America’s human rights record
America’s human rights record is appalling at home and abroad. But for this article let us look at only one aspect of it – mass incarceration at home. In 2005, the US with 5% of the world’s population housed 25% of the world’s inmates. Its incarceration rate of 714 prisoners for every 100,000 residents is almost 40% greater than that of its nearest competitors – Bahamas, Belarus and Russia.
The US incarceration rate is 6.2 times that of Canada, 7.8 times that of France and 12.3 times that of Japan. This tragedy has only been possible because those bearing the brunt of prison come largely from racial minorities (blacks and Hispanics) who constitute 70% of the prison population. A 2006 study found that one out of 200 young whites were in incarceration; the rate for blacks was one out of nine. Today, one in every three black males can expect to go to jail during their lifetime. For white males it is one in 106.
Nearly 80% of blacks in jail in America are due to the possession or use of drugs. However, study after study has shown that drug possession and usage rate are similar between whites and blacks. In some studies, white youths are more likely to possess and/or sell drugs than blacks. Yet blacks are 18 times more likely to be stopped and searched by the police for drugs than whites.
A 1995 study done in America asking people to close their eyes and imagine and describe a drug user found that 95% of the respondents pictured a black man. This has only been possible because of the social stigma attached to race in America by the mass media. Blackness has been criminalised. Thus, to especially black people, the State in America is a repressive machine whose main contact with them is through police and prisons.
The US courts, mass media and state and municipal legislatures all provide succour to this criminalisation of blackness. Everyday scores of impoverished black male youths move from poorly funded public schools to well-funded high-tech prisons. Consequently, there are more black people in jail in America today than there were as slaves in 1850. In nearly all states, a convicted felon is stripped of voting rights.
As a result there are more blacks disenfranchised in America today than in 1875 when the 15th amendment prohibiting discrimination in voting rights based on race was passed. Black males are 6% of the US population but comprise 45% of the inmates. The incarceration rate of blacks in America in 2013 was 10 times (yes, 10 times) the rate of incarceration of black people in apartheid South Africa.

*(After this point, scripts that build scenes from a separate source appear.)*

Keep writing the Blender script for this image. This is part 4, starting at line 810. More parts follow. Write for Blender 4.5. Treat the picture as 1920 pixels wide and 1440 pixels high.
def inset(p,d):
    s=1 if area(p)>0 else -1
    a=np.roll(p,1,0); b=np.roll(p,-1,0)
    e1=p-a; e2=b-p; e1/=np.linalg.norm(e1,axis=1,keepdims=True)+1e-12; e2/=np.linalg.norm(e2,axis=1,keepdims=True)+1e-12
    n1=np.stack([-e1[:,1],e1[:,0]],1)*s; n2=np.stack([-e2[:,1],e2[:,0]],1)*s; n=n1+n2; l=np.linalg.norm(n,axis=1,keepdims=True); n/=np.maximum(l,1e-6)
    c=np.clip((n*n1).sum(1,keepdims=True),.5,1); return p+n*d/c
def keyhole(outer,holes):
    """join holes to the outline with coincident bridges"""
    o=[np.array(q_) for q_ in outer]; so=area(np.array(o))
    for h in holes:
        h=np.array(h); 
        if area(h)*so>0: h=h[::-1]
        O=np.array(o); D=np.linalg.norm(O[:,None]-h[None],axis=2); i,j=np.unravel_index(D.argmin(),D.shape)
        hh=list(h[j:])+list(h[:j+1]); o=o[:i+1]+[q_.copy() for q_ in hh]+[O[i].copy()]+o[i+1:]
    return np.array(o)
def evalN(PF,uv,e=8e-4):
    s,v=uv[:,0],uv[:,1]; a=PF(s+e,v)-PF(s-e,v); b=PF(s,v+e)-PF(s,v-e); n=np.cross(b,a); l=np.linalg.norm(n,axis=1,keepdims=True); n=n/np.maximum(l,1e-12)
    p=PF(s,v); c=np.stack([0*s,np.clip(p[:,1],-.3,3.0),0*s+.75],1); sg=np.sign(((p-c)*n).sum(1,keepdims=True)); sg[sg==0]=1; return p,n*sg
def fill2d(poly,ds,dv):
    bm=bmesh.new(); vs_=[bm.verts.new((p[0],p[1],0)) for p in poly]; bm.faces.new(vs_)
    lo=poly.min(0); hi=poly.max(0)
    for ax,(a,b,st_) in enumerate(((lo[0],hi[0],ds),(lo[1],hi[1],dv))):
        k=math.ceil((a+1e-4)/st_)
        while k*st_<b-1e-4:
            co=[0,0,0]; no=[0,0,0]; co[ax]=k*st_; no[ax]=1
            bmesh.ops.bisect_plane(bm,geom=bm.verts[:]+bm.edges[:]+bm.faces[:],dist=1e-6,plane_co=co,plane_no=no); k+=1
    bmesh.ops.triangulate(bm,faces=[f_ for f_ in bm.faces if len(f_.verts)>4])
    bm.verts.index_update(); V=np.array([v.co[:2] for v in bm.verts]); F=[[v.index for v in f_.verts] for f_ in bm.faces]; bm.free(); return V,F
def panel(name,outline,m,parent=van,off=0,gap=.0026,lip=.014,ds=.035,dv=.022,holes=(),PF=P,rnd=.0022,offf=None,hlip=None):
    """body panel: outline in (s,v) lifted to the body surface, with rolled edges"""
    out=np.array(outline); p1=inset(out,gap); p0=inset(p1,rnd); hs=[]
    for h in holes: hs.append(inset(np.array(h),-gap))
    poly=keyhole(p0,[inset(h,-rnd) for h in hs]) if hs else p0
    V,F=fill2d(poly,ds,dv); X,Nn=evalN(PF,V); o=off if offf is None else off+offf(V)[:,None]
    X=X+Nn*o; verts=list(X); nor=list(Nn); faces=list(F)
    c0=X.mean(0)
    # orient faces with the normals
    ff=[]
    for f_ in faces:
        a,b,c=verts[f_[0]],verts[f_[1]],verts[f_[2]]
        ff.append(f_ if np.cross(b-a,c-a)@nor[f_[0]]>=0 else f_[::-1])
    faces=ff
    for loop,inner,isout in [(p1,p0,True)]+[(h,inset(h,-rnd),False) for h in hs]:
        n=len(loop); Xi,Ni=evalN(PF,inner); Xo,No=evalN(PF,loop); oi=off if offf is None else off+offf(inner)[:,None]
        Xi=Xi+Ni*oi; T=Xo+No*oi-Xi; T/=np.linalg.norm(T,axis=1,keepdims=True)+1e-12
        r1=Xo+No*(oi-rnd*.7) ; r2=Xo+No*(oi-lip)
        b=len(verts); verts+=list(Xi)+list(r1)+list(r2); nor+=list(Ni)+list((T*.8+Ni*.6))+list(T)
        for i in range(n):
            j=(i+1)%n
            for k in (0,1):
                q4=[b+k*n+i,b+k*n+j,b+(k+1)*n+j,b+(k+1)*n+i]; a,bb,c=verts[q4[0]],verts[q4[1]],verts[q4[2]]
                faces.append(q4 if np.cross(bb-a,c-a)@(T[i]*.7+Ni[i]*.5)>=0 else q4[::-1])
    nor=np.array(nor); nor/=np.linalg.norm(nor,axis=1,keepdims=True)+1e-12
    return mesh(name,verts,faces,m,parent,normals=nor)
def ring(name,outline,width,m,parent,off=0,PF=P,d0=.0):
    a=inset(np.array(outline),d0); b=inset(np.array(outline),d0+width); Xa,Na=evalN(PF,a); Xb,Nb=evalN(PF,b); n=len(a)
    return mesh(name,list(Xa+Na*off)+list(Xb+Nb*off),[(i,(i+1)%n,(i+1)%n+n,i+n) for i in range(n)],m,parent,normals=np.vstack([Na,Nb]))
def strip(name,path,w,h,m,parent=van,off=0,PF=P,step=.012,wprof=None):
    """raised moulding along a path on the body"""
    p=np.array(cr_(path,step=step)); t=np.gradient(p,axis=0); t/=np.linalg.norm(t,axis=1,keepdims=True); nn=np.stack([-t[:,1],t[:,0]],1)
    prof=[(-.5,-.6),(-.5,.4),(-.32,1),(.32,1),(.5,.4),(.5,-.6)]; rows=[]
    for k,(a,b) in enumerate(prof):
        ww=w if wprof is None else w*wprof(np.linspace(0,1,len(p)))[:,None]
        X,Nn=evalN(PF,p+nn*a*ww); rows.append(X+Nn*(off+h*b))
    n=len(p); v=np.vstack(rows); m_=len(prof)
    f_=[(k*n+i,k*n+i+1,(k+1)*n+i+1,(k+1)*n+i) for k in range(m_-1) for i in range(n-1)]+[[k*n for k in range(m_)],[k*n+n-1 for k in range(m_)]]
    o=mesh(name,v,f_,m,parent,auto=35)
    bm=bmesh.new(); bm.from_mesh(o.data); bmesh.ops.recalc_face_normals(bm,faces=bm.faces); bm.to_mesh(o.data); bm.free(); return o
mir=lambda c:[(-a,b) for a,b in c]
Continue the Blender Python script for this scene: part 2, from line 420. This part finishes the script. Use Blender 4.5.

There are more blacks in jail than in college in America. In 1980 there were 143,000 black males in jails in America, 463,000 in college. In 2013 black males in jail were 1.2m, in college 600,000. In 1999 alone, 992 black men received their degrees from Illinois state universities compared to 7,000 black men who “graduated” from its state prisons.
In one of the most liberal states of America, California, a black male resident is more likely to go to a state prison than a state college. In America, among black male school dropouts aged 20-40, a third are locked up on any given day. More black males are in jail than in paid employment. There are more blacks in jail in America than the entire prison population of India, Argentina, Canada, Lebanon, Japan, Germany, Finland, Israel and England combined. Yet these nations have a combined population of 1.6 billion people compared to America’s 300m.
The total population of black males with a felony record in Chicago, the home of the first black president of America Barack Obama, is 80% of the adult black male workforce.
Problems faced by blacks in America
Because of mass incarceration, a black child in America today has less chance of being raised by both parents than was the case under slavery.
Nearly 70% of black professional women are unmarried because the mass incarceration of black males has taken potential mates out of the dating pool. Nearly 70% of black males in America have been rendered unemployable in the job market because they have been declared felons.
One in three blacks born in America today can expect to go to jail in their lifetime. So big is the incarceration industry that US prisons employ more people (one million) than the combined workforce of General Motors, Ford and WalMart – the three largest employers.
The US spends $200b a year on law enforcement and prisons – almost as large as the combined budgets of all sub-Sahara African countries.
A 2006 study found that the extent of racial disparity in imprisonment rates is greater than in any major arena of American social life: at 8-1, the black to white ratio of incarceration rates dwarfs the 2-1 ratio of unemployment rates, the 3-1 ratio of non-marital child bearing, the 2-1 ratio of infant mortality rates and the 1-5 ratio of net worth.